2. Add the yeast to the water and set a 5 mins timer

3. measure the rest of your ingredients, then wait for the timer to go off

4. Add the flour

5. Add the salt

6. Start mixing on low speed with the dough hook

7. As it's mixing scrape down the sides to make sure it's properly incorporating. Set a timer for 5 mins.

8. once it's well on it's way, start tearing the Biga into pieces, add a piece, wait for it to mix, add another, add another until it's all in there

9. After your five min timer goes off, stop. Take the mixer bowl out and check for flour on the bottom. You may need to use a bowl scraper and get the mass turned over in the bowl. You can also knead a couple times by hand here. Kitchen Aid makes a great mixer that is designed for a wide range of uses. It's great for bread but it's not perfect for bread.

10. Put the bowl back in the mixer and mix on your second speed for 5 mins. My second speed on my mixer is 3. While this is mixing, slowly drizzle in the EVOO at different places in the bowl. One of the problems I have is that the EVOO tends to overly lubricate the sides of the bowl as well as the dough hook. Its possible that the dough hook will just start moving over the dough and will be no loonger mixing it. If this happens, stop and turn the dough ball over in the mixing bowl, then resume. LIke soccer, make note of such stoppage time and make up a figure at the end that is how much additional time needed to assure that you got your dough mixed on second speed for a full 5 mins.

11. Remove the bowl from the mixer and give it a couple hand kneads to help incorporate the stray oil. Proceed to step 12.

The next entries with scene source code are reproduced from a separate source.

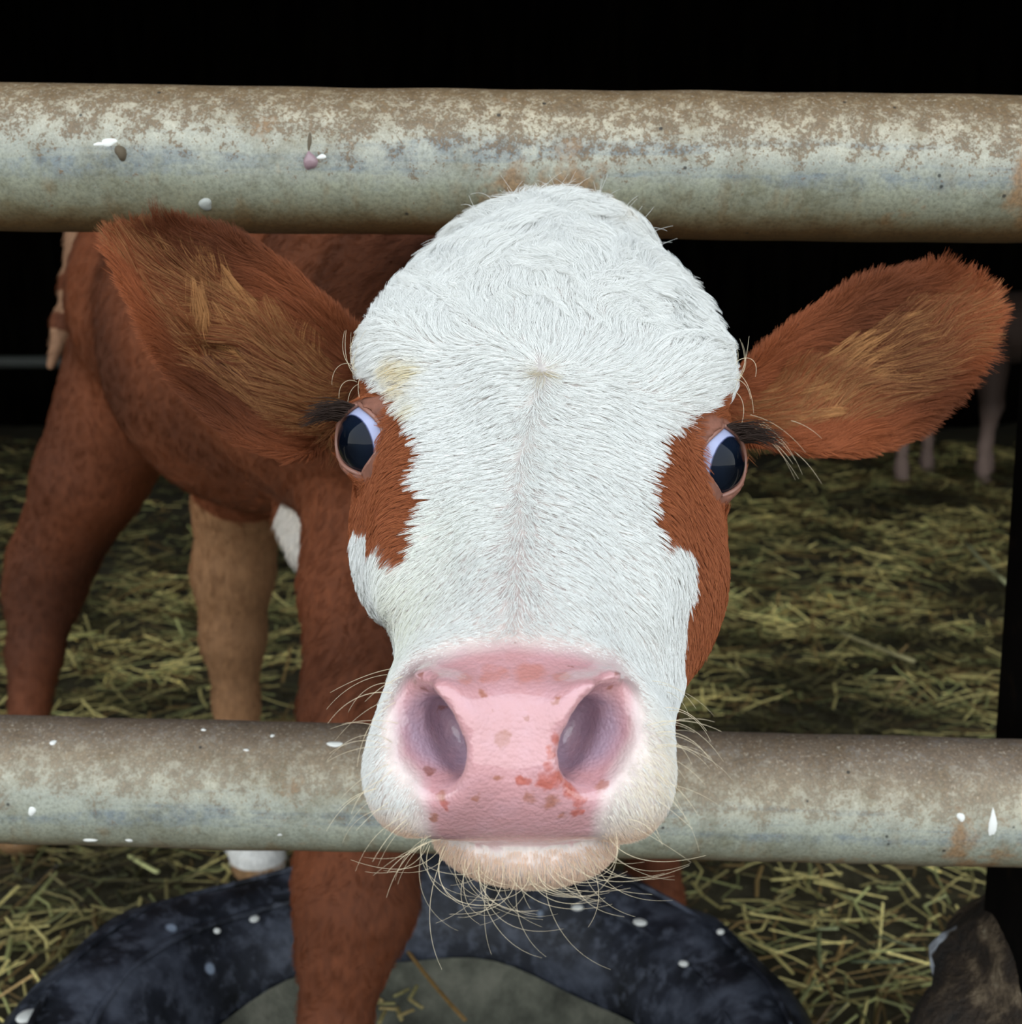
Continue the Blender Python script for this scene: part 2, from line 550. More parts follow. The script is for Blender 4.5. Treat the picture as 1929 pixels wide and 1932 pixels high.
LEG = {}
BODY = []
def chain(*nodes):
    nodes = [(np.asarray(a, float), r) for a, r in nodes]
    for (a, ra), (b, rb) in zip(nodes[:-1], nodes[1:]):
        BODY.append((a, ra, b, rb))
def trunk_nodes():
    chain(((0.012, .665, .715), .078), ((-.03, .86, .750), .096), ((-.08, 1.06, .775), .125), ((-.11, 1.20, .735), .165))
    chain(((-.11, 1.20, .735), .165), ((-.27, 1.42, .738), .182), ((-.41, 1.66, .785), .160), ((-.425, 1.80, .80), .138))
trunk_nodes()
N_TRUNK = len(BODY)
LEGS = [
    [(W(268, 700, 1.70), .104), (W(172, 900, 1.74), .074), (W(98, 1060, 1.80), .058), (W(82, 1120, 1.81), .052), (W(66, 1230, 1.80), .036), (W(50, 1400, 1.78), .026), (W(42, 1490, 1.78), .032), (W(40, 1560, 1.77), .040)],
    [(W(470, 800, 1.52), .090), (W(452, 950, 1.60), .056), (W(440, 1080, 1.63), .050), (W(440, 1200, 1.65), .040), (W(446, 1330, 1.67), .027), (W(468, 1500, 1.68), .026), (W(478, 1580, 1.68), .032), (W(488, 1622, 1.66), .036)],
    [(W(745, 860, 1.16), .095), (W(690, 1100, 1.12), .056), (W(676, 1350, 1.06), .047), (W(672, 1620, 1.01), .0445), (W(672, 1705, 1.0), .046), (W(650, 1800, 1.0), .034), (W(632, 1932, 1.0), .0255), (W(620, 2120, 1.0), .027), (W(612, 2210, .99), .034), (W(608, 2290, .97), .040)],
    [((.02, 1.26, .66), .095), ((.10, 1.33, .44), .052), ((.145, 1.37, .31), .043), ((.16, 1.38, .20), .028), ((.17, 1.39, .12), .027), ((.17, 1.385, .075), .034), ((.17, 1.37, .035), .038)],
]
for L_ in LEGS:
    chain(*L_)
chain((W(150, 425, 1.84), .020), (W(145, 540, 1.82), .020), (W(122, 610, 1.81), .015), (W(96, 690, 1.80), .006))

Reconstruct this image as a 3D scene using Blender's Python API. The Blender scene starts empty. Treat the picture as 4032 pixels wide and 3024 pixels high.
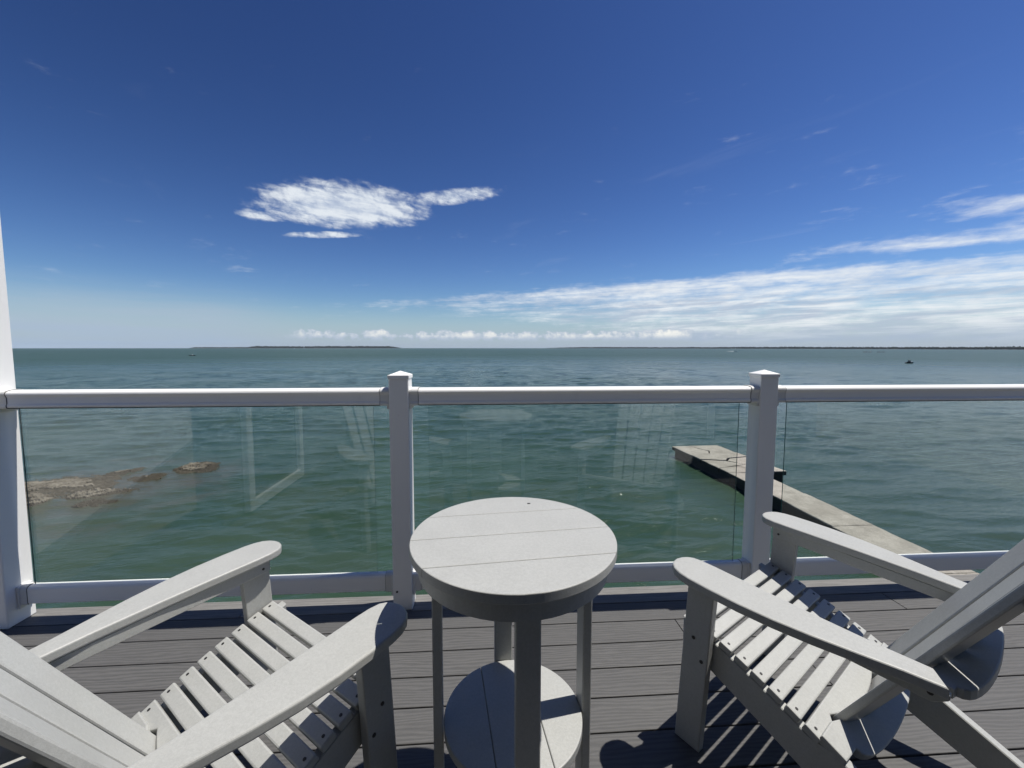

Forkish's "Saturday Pizza Dough"

This is meant to be a single day dough, Start in the morning and finish in the evening. This dough is much more gently mixed, and is mixed by hand over a mixer.

350g water at 32C
15g fine sea salt
0.3g yeast
500g caputo 00 Pizza Flour

1. add water to mixing bowl

2. add yeast to water, set 5 mins timer

3. measure flour and salt

4. After 5 min timer, add flour and salt to bowl

5. mix by hand, sittring first, then kneading for 30 seconds to 1 minute.

6. let rest for 20 mins

7. knead again for 30 to 60 seconds

8. proceed to step 12



Steps common to both doughs:


12. Dump the dough into your proofing bin and set a 1 hour timer. I use a an 8 quart lidded cambro square for this.

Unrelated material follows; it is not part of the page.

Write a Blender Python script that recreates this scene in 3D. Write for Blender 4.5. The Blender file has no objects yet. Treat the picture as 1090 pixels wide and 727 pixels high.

13. After the 1 hour timer goes off, given the dough an 8 way fold with a wet hand. wet you hand, fold north over south, northeast over southwest, east over west etc until you have folder it 8 times. The sexiest thing here is that the dough will figh you more and more with each point of the compass. This is a muscular dough and will fight you. Sometimes instead of folding, the entire dough ball will come out of the bin. Dont sweat it, just get it folded. Re-cover the bin, high shelf, one hour timer

14. repeat step 13

15. Get your scale and a large bowl. Heavily flour your work surface and dump the douhg in the middle of it. Flour the top of the dough as well. Ue your bench knife to fold the dough on itself all around, then flip it over and over until it's reasonably well floured and you can pick it Up with your hands.

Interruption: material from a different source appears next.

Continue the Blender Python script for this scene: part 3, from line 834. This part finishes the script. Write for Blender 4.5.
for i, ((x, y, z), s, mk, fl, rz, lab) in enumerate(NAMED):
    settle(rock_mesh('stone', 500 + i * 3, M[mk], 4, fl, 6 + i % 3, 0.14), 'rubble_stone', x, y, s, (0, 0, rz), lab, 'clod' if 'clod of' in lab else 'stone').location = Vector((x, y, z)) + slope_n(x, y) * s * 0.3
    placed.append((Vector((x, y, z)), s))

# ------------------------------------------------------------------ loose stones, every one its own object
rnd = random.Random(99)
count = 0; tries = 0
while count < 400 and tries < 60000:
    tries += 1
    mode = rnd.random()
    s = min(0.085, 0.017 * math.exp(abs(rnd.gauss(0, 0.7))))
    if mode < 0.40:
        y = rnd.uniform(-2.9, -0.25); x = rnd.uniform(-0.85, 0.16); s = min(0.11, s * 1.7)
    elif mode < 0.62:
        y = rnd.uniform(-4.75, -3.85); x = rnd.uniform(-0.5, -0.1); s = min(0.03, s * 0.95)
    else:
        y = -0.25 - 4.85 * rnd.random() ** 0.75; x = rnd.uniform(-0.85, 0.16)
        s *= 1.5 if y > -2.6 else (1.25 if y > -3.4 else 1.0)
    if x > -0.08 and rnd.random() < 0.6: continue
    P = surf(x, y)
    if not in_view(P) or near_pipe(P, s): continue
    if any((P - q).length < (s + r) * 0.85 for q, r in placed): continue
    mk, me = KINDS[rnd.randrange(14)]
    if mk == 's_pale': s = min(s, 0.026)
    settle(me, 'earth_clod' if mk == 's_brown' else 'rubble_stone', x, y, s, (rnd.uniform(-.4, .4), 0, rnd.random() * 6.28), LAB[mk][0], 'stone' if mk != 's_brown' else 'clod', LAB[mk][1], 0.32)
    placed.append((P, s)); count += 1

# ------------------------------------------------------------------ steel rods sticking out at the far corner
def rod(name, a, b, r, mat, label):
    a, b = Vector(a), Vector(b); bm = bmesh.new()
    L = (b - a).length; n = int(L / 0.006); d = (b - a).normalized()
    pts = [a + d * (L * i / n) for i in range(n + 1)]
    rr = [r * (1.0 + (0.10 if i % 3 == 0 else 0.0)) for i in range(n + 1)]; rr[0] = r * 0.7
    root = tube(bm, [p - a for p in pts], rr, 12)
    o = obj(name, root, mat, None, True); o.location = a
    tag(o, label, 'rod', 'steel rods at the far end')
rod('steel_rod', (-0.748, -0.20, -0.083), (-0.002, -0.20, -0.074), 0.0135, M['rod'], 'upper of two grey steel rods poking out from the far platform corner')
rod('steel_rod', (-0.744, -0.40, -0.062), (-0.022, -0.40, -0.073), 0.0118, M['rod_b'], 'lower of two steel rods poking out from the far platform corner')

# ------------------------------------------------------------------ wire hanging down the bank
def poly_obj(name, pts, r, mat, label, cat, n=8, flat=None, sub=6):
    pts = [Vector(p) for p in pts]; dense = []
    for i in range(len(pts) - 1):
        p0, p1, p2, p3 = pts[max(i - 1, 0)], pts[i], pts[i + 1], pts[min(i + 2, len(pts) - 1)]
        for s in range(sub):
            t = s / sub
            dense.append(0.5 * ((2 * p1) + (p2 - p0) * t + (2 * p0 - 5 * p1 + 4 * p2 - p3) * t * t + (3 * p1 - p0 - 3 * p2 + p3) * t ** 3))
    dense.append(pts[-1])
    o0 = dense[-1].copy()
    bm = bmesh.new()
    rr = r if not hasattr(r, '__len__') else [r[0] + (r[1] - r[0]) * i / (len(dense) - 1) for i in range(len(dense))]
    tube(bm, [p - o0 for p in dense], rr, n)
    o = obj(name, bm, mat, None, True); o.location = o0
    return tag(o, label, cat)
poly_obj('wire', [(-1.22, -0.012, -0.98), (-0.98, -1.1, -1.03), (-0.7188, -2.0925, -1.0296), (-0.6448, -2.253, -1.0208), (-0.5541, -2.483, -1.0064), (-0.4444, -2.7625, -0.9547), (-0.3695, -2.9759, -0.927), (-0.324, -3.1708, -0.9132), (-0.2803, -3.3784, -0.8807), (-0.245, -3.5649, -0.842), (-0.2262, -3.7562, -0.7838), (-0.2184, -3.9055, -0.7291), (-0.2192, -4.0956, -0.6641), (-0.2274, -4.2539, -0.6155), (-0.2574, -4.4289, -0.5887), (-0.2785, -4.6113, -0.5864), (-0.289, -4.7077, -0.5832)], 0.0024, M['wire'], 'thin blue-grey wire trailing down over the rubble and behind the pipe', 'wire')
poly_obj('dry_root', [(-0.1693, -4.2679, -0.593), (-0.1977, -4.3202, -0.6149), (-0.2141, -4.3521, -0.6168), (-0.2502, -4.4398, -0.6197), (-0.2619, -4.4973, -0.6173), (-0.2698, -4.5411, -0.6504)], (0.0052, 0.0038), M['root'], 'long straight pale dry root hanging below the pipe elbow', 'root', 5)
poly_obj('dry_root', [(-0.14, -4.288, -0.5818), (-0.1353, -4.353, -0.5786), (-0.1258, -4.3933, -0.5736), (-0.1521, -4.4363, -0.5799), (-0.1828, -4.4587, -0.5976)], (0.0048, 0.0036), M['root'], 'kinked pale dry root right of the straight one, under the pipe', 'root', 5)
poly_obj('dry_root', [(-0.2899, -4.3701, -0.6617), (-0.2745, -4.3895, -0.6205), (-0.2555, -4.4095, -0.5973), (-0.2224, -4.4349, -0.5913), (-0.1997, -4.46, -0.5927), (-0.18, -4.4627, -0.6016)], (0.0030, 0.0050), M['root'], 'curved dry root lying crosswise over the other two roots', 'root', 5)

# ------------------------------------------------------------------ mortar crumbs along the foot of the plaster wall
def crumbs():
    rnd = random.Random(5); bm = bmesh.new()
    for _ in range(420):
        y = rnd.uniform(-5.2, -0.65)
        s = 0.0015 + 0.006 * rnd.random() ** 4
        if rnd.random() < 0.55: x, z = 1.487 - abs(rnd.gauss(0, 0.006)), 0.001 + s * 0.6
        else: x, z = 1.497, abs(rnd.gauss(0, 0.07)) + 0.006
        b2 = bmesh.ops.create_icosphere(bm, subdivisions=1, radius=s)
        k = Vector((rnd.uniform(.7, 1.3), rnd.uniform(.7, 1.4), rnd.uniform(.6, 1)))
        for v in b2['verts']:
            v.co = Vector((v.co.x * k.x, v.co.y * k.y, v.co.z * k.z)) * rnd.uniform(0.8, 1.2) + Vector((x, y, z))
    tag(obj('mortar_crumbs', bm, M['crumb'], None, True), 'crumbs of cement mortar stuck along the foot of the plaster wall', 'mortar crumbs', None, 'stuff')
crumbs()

16. Weigh the dough and divide by 3. cut the dough into 3 equal chunks that weigh approx 294g.

17. fold the individual balls onto themselves so each is a coherent mass in the shape of a ball. Get 3 ceral bowls and spray them with canola oil cooking spray (get the bottom and the sides).

18. Drop the dough ball in seam side up and swirl it around a bit, then flip it over so it is seam side down.

19. If you used Hamelman's recipe: Cover, let rest 1.5 hours. If you used Forkish's recipe, cover, let rest 6 (yes, six) hours.

20. Put your pizza stone in the over and preheat to 550.

21. once preheated, flour your work surface again and shape one dough ball into a 10-12 inch pizza.

22. Load this crust onto your peel and slide onto you stone

23. par bake 3 mins, then remove to cooling rack

24. repeat with other two crusts

25. Cover until you are ready to make pizzas.